UPDATE:  On November 28th, staff for the Department of Juvenile Justice and the Administrative Office of the Courts informed me that the data contained in this post is not statewide data, but rather specifically from Jefferson County.  I'll update this post with statewide data once the agencies have provided it.


Over the last two years the Juvenile Justice Oversight Council (JJOC), created by Senate Bill (SB) 200's juvenile justice reforms, has overseen the implementation of that landmark legislation.  In the time since its enactment we have already seen positive outcomes with fewer kids ending up in the court system and being placed, unwisely and expensively, out of home.  This is still the early days of the reforms, but the preliminary indications are very good, and show the bill is improving outcomes for kids without diminishing public safety.

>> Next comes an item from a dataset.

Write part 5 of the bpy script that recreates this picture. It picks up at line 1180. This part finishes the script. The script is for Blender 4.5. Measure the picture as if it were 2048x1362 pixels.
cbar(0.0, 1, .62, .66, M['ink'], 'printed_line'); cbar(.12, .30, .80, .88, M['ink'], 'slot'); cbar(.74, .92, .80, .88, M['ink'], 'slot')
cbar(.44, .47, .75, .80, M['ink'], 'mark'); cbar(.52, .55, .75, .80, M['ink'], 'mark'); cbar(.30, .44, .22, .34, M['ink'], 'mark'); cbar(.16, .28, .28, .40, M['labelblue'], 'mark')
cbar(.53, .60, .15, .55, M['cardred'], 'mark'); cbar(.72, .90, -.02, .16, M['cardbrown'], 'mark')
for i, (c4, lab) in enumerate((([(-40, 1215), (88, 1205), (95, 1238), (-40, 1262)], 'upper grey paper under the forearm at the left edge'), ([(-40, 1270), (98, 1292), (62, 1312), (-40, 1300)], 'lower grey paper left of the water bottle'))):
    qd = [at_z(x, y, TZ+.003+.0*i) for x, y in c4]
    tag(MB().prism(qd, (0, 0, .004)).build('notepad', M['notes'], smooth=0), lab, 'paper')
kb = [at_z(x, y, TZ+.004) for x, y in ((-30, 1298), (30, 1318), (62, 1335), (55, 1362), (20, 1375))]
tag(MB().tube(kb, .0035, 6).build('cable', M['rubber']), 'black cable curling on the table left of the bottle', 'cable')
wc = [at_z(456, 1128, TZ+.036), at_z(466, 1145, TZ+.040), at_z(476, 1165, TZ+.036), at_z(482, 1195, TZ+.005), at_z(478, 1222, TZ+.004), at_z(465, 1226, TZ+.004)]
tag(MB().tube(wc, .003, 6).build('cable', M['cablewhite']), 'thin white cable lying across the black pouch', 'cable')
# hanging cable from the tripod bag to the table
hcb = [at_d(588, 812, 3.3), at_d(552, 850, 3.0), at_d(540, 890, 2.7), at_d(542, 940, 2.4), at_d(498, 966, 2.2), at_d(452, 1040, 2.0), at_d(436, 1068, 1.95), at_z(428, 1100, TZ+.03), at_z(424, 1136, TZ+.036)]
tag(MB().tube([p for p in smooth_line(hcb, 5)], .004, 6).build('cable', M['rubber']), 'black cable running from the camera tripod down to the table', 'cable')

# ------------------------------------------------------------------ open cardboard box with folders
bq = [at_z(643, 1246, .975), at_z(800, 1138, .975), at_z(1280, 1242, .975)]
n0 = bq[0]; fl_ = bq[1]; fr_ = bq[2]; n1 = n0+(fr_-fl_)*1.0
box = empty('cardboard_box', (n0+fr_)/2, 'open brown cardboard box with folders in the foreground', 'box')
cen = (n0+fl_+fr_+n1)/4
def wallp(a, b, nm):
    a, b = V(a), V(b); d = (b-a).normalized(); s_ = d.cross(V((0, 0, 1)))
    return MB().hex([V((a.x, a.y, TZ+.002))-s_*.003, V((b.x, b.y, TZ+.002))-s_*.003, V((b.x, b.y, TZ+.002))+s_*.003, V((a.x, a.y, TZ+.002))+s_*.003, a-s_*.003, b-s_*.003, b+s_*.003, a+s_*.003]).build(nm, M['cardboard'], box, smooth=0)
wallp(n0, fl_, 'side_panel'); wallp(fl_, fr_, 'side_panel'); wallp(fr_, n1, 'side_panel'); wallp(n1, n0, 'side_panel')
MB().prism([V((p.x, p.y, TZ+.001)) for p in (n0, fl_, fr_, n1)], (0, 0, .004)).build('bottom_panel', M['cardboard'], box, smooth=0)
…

While we continue to discuss and dissect the rollout of this enormous reform bill, our work on the council also includes exploring policy areas that SB 200 didn't directly address.  At the top of that to-do list is an area of policy work that demands our attention and awareness: Disproportionate Minority Contact, or "DMC."  In Kentucky's juvenile justice system, a system Lady Justice demonstrates should be blind, is evidence that minority children are treated differently.

First, it is important to put the data in context.  Remember as you read through this column that as of 2014, Kentucky's youth population (10 to 17 year olds) roughly breaks down to 83 percent white, 10 percent black, 5 percent Hispanic and 2 percent Asian.

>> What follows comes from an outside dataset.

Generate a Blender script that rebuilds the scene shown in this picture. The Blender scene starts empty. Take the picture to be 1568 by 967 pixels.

In 2015, statewide status offense (a status offense is not a crime but is an offense only because the person committing it is a juvenile, including truancy, possession of tobacco, running away) detentions already demonstrate a disproportionate reality, with 13 percent of those cases belonging to black youth, compared to 77 percent white youth.

With over 1,700 school complaints during the 2015-2016 school year (statewide) we see a vivid image of DMC.  Nearly 1,200 of them were complaints about black youth.  Here are a few other takeaways from this statewide data:

Black youth had nearly the same number of truancy complaints at 322 as white youth at 314 (remember the 83 percent vs. 10 percent).  Still more jarring is the difference in the disorderly conduct complaint category, wherein white youth make up 35 school complaints compared to the 226 lodged against black youth.  On the charge of Assault in the 3rd Degree (the attempted or actual assault on a teacher, law enforcement officer, first responder and other select professions; a class D felony) black youth had 92 school complaints compared to 17 for white youth.  To do the math for you, the percentage comparisons between white and black kids are grossly disproportionate relative to their respective share of the youth population: Truancy – 45 percent black, 44 percent white; Disorderly Conduct – 85 percent black, 13% white; Assault – 80 percent black, 15 percent white.

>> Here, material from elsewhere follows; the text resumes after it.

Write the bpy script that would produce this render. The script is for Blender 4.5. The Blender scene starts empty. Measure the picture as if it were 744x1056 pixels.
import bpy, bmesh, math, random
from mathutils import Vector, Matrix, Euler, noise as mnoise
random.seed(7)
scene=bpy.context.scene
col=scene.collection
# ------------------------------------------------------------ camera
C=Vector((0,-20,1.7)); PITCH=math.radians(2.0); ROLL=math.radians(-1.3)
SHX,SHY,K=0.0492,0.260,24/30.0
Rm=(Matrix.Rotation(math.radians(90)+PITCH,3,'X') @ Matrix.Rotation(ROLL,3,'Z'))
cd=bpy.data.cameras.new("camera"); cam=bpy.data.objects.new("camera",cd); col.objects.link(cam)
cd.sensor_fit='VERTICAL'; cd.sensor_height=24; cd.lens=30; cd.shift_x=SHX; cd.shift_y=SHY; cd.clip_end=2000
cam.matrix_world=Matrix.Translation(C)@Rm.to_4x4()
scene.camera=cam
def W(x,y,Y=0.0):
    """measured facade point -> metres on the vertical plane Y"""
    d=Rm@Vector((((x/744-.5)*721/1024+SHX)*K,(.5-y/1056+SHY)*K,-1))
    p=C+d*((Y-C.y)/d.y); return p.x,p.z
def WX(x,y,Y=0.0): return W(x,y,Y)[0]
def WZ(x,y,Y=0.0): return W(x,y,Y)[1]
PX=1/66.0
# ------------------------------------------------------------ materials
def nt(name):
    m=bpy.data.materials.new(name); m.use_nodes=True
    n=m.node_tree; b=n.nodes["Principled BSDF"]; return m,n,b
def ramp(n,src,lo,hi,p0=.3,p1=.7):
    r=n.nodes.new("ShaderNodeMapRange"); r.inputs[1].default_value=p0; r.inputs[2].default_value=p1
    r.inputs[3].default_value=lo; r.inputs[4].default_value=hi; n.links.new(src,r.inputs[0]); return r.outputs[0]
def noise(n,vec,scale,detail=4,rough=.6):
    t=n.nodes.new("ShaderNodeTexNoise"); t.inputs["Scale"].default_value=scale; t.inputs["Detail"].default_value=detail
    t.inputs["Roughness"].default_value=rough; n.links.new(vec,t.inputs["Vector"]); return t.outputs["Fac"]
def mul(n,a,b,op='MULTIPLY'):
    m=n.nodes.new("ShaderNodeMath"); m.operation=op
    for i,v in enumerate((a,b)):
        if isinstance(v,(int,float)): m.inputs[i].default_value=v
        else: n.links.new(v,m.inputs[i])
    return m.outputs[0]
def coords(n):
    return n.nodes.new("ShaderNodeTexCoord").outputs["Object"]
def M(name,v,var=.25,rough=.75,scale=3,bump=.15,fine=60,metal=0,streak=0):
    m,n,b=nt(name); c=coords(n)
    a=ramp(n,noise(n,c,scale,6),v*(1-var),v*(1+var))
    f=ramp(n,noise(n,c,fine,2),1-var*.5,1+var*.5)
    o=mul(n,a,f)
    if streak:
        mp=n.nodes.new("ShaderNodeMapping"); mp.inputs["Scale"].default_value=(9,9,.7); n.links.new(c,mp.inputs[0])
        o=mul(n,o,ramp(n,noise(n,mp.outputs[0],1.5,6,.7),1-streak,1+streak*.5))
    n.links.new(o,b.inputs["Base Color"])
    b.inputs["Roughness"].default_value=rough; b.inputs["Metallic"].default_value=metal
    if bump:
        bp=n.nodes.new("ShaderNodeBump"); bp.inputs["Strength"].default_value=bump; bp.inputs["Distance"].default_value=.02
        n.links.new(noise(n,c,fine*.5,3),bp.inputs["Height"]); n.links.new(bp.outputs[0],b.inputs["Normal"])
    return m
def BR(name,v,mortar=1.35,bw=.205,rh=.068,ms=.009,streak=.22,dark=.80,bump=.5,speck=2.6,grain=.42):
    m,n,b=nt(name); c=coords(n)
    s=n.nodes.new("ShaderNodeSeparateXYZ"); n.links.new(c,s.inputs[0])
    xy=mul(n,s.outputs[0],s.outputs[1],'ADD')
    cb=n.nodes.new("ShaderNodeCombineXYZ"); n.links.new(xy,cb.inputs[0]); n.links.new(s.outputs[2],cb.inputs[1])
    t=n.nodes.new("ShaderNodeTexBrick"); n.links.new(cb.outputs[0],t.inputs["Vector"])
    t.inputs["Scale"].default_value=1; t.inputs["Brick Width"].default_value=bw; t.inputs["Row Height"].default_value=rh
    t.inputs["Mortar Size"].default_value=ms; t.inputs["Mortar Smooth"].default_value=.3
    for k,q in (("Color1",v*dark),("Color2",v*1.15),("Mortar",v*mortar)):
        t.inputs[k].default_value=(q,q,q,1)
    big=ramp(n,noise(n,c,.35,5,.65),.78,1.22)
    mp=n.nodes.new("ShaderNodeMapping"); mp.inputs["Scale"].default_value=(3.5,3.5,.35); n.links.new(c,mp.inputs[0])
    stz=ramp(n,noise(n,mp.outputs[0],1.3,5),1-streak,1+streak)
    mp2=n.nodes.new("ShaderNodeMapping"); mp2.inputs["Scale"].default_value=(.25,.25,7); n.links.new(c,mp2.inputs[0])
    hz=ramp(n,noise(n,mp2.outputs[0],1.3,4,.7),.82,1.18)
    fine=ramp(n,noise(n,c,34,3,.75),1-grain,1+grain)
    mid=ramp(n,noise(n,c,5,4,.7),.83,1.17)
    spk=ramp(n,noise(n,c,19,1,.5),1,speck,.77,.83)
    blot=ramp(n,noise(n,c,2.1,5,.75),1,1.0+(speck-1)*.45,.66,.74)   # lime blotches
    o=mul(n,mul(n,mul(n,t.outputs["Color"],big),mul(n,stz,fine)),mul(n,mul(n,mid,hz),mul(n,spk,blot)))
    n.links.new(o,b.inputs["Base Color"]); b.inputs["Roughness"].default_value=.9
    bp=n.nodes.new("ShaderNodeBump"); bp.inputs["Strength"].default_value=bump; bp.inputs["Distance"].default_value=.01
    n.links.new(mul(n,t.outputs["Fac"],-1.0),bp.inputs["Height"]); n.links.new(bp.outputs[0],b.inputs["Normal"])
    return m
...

2015-2016 School Year, Complaints By Race

  • Habitual Truancy
  • Disorderly Conduct
  • Abuse of Teacher
  • Assault 3rd
  • Habitual Truancy
  • Disorderly Conduct
  • Abuse of Teacher
  • Assault 3rd
Complaint data provided by the Administrative Office of the Courts

I wish the data stopped there, but it does not.  Between 2014 and 2016, the likelihood that a juvenile would be deemed a "youthful offender," which means they're prosecuted in Circuit Court for felonies as an adult, has declined for white youth but has increased for black youth.  In 2014, 41 percent of youthful offenders were white, compared to 50% percent black (itself a disproportionate statistic), but the data from 2016 shows those two groups at 19 percent and 71 percent, respectively.

2014-2016 Youthful Offenders By Race (%)

  • White
  • Black
  • White
  • Black
Data provided by DJJ Juvenile Justice Resource Information (JORI) System

This is simply wrong.

Over the last few months the JJOC has heard hours of testimony about DMC in Kentucky and steps already underway to address it.  The September meeting of the JJOC was entirely about the subject.  Prior to the meeting I made a formal request to each member of the council to come prepared with policy recommendations, and they delivered.  I have already begun work on legislation I intend to introduce in the 2017 session to end this miscarriage of justice for minority youth and I intend to include many of these recommendations.  In the 2016 session I sponsored SB 270 that would have required the most prominent state agencies involved in the juvenile justice system to collect data on race, identify DMC in their own systems, and develop and implement plans to eliminate it to the extent they can.  That bill failed to pass, but I am not giving up.  The numbers are painfully clear that we must take steps to eliminate implicit bias in our system wherever it exists, to improve the community resources for troubled youth regardless of their skin color, and to make certain Lady Justice remains blind.